Carbon dioxide levels reach milestone at Arctic sites


In Barrow, Alaska, the monthly average greenhouse gas measurement reached the 400 ppm mark in April – the first time this level has been reached in a remote location.

The clean air facility of the USA’s National Oceanic and Atmospheric Agency (NOAA), Point Barrow, Alaska.
Credit: NOAA. Rights: Licensed under a Creative Commons Attribution License

‘The northern sites in our monitoring network tell us what is coming soon to the globe as a whole,’ says Dr Pieter Tans, an atmospheric scientist with the USA’s National Oceanic and Atmospheric Agency (NOAA).

‘We will likely see global average CO2 concentrations reach 400 ppm by about 2016.’

Carbon dioxide at six other remote northern sites in NOAA’s international cooperative air sampling network also reached 400 ppm at least once this season: at a second site in Alaska and others in Canada, Iceland, Finland, Norway, and an island in the North Pacific.

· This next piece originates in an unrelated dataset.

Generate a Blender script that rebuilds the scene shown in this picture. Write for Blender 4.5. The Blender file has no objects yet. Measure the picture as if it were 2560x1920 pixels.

Measurements at all those remote sites reflect background levels of CO2, influenced by long-term human emissions around the world, but not directly by emissions from a nearby population center. At other more locally influenced sites in NOAA’s network, such as Cape May, New Jersey, upwind cities influence CO2 concentrations, which have exceeded 400 ppm in spring for several years.

Average global levels of CO2 were 390.4 ppm in 2011, according to NOAA measurements, and will likely reach 400 ppm about 2016. Before the Industrial Revolution of the 1880s, global average CO2 was about 280 ppm.

The remote, high latitude northern sites reached 400 ppm first in April and May, the peak of the natural CO2 cycle. Plant growth cycles remove the gas from the air during late spring and summer and add it back during fall, winter and early spring. This annual cycle is largest at Northern high latitudes. During June through August, CO2 will fall again, and next April and May it is expected be to 402 ppm or higher at the same northern sites.

The concentration of atmospheric CO2 has increased every year since 1959, when David Keeling of the Scripps Institution of Oceanography made the first accurate measurements of CO2 in the atmosphere.

In the early 1960s, it rose about 0.7 ppm per year. For the last decade, it has been rising at about 2 ppm per year. That observed increase, independent of the seasonal ups and downs described above, is due to the accelerating pace of emissions from human activities, particularly the burning of fossil fuels.

‘This spring’s numbers are technically “preliminary,” and will not be finalized until next year, but rarely change more than 0.2 ppm [from preliminary numbers],’ says Dr Tans.